New GREET Model Will Limit Availability of Cleaner Jet Fuel in the Short Term

May 01, 2024  |  Today's News |  ICGA |  Ethanol

Illinois corn farmers are very concerned by the announcement from the U.S. Department of Treasury (USDOT) limiting corn-based ethanol's contribution to the decarbonization of the aviation sector.

Yesterday’s update to the Department of Energy’s (DOE) Argonne GREET model now pushes farmers to implement a bundle of three additional on-farm conservation practices – cover cropping, minimized tillage, and nitrogen management – for their corn to qualify to make ethanol for the Sustainable Aviation Fuel market and access the tax credits available in the Inflation Reduction Act (IRA). The IRA credit requires a total 50 percent reduction in GHG emissions.

Today’s announcement significantly limits farmers' options for reaching emission targets through the end of the year. New guidance and a rulemaking process will occur for SAF tax credits effective January 1, 2025.

“The announcement is complicated and concerning to corn farmers across the country,” said IL Corn Growers Association President Dave Rylander. “As corn demand decreases with the Environmental Protection Agency’s recent emissions rule, our family farmers need other markets to sell grain. The administration’s announcement forces voluntary practices to become mandatory for farmers to access previously promised markets. We hope that more flexibility can be incorporated in the 45Z rulemaking that comes next, but with decreasing prices and a questionable profitability proposition, our industry is in jeopardy.”

A study published by the University of Nebraska-Lincoln in response to the EPA’s original proposal stated the ruling could result in a farm crisis like the 1980s.

Additionally, the United States Department of Agriculture (USDA) Economic Research Service forecasts farm net income in 2024 at $116.1 billion, a 37 percent drop from 2022.

“Illinois farmers are in a precarious position. We need the market, and are now pressed to risk the market based on an agency promise that farmer concerns will be seriously considered in the rulemaking process for 45Z. This would make anyone nervous,” said Rylander.

The details of the announcement are so complicated and technical that some guidance is still needed. What is certain is that a one-size-fits-all approach to considering on-farm practices is unworkable. The University of Illinois’s State Climatologist reports growing seasons in Illinois vary from 215 days in southern Illinois to 180 days in northern Illinois.
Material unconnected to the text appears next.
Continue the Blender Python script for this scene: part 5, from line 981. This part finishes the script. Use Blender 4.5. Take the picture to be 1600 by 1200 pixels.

The difference in climate, soil, and season makes it difficult for Illinois farmers to subscribe to the same conservation regimen in all areas of the state, much less in all areas of the country.

The administration’s decision will limit SAF production, as the logistics of separating grain grown according to the prescribed practices is unfeasible for most storage sites and transportation models. This will limit corn production and use for SAF.

“The model's changes reconfirm our doubts that the administration truly wishes to decarbonize the transportation sector,” Rylander said. “The number of practices prescribed will significantly reduce corn-ethanol’s availability for SAF production and limit availability of clean jet fuel in the short term.”

IL Corn Growers Association looks forward to the opportunity to participate in the upcoming public comment period for 45Z rulemaking. This process provides Illinois agriculture with the much-needed opportunity to describe to agency officials how practices and farm management can be limiting and why flexibility for farmers is a must. Additionally, the data management segment of this new SAF industry is complicated and has never been done at this scale. ICGA feels an obligation to help protect farmer data and will eagerly prepare expert commentary for the public comment period.